How, Mr. President will you tackle the future?  Will you fight a losing battle to try to impose your will, or the will of Uncle Sam?  Will you accept this new reality gracefully and try to fit in this new equation?  You still have a lot of potential to become a very positive influence in Washington, but you only have this one term left.  How much do you care about people?  How much do you care about Alan Gross?  Do you care for him in human way?  Or do you instead use Alan Gross as a number in some sort of political calculation?  Do you count on the fact that most Americans do not have the slightest idea who he is so that, politically, he becomes a convenient excuse not to pursue the inevitable path of restoring relations with Cuba?  As unknown as Alan Gross is to most Americans, so are the Cuban five.  Like I said earlier, you don't have to be a rocket scientist to solve this puzzle of how to resolve this sad situation.

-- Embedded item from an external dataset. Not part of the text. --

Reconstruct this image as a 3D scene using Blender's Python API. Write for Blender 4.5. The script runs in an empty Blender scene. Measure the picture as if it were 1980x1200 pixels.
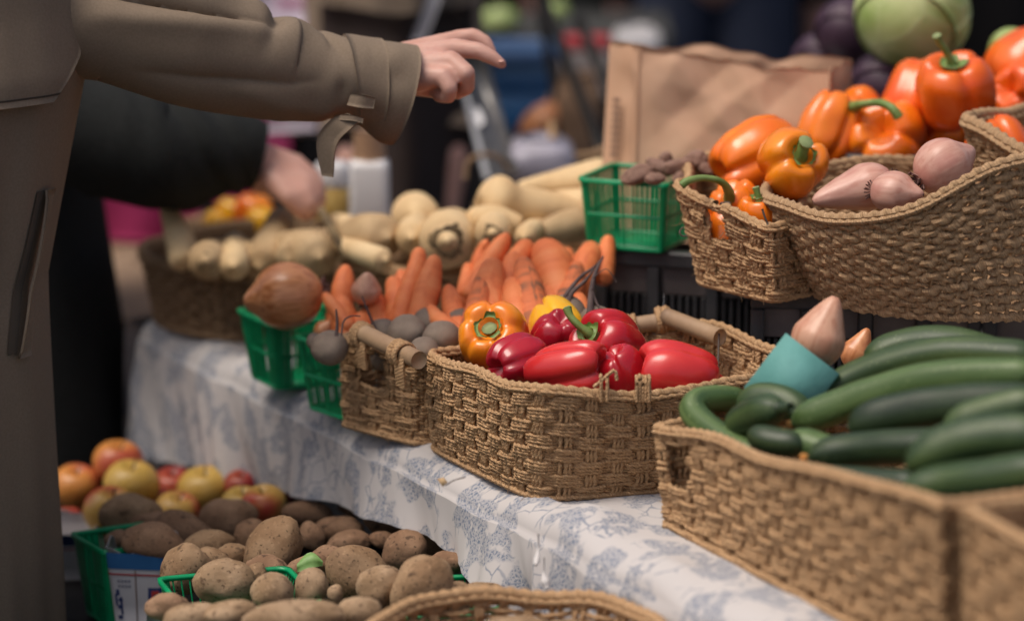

Your own administration has stated that Alan Gross' imprisonment is a major obstacle to any progress on the issue of Cuba.  That's why I question how you view him.  A simple solution exists and only escapes those who either can't speak outside the typical rhetoric or those who tend to analyze situations to death.  Up until now, you've seemed to fall in the first category with some minor exceptions.  But not only does that leave you with bad or no options to resolve the situation involving Alan Gross but also leaves our nation further isolated in hemispheric affairs. 

Take the Cuban five for example.  Let's imagine for the sake of argument, that their sentences are fair.  Under normal circumstances do states prefer to maintain prisoners for decades instead of using them as possible chips to be traded for their own imprisoned assets?  There are countless examples of swaps between enemies throughout history.  Even if one were to view the crimes of the Cuban five as being much worse than the crimes committed by Mr. Gross, the possibility for a trade still exists as opposed to leaving Alan Gross in his predicament based on some imagined principle.  Even more perplexing is the case of one of the five's being forced to serve out his parole here when we can both pretty much expect that once it is completed he will not ask to continue living here nor would we allow him to for that matter.

The irrationality of the embargo that we insist on keeping in place is obvious to the world around us.  No one expects that changing that policy would be a sign of weakness, but instead an example of the United States finally not insisting on such an absurd and punitive policy based on a powerful nation's arrogance in believing that it should have a say in another less powerful yet sovereign nation's affairs.  It's very difficult for you or any other administration to sit at the table with any other Latin American countries' leaders with this hanging over our heads and pretend that we have respect for their sovereignty.  If you want to be able to accomplish anything tangible at future hemispheric conferences, as it was made clear to you at the last Summit of the Americas, you must begin to seriously begin to address the issue of Cuba intelligently and fairly.

Who knows what the history between the two countries would be today had President Kennedy been able to receive news from the man he secretly sent to discuss things with Castro.  Perhaps your job would be easier today and what I'm writing now would have never entered my mind.  But this isn't the case.  It's your time and your responsibility to find a way to resolve what is probably our nation's biggest stumbling block to normal equitable relations with all of our southern neighbors.  Show the world, show the American people that your abilities extend beyond the infantile politicking with the Republican machinery.  You can be sure that Cuba is a ripe fruit, not one for us to devour and enjoy its sweetness, but one which you can reach for and pull from the tree of seemingly unreachable political heights.

Thanks for your time,

Jimmy C


  1. Historic Memory of U.S. Colonization of Puerto Rico-Chronology of historical events leading to the Spanish-American War and the U.S. intervention in the Cuban War of Independence and the Invasion of Puerto Rico.

  2. Excellent blog! The functional illiteracy of the historic memory of nations, particular south of the border, is a major psycho-social pathology which seems to affect just about all imperial presidents, and this one I believe is no exception. I've watched more than once, the you tube segment when Obama was in Chile, and was pointedly asked by a Chilean journalist, whether the U.S. was willing to "apologize' for its mistakes connected with the 1973 CIA coup in Chile, which among the thousands of deaths and disappearances, two U.S. citizens were never found as a result of that coup. No empire is eternal, and this empire is beginning to feel the inevitable sting of its interminable historic mistakes south of the border, as though they were given by some divine right of impunity.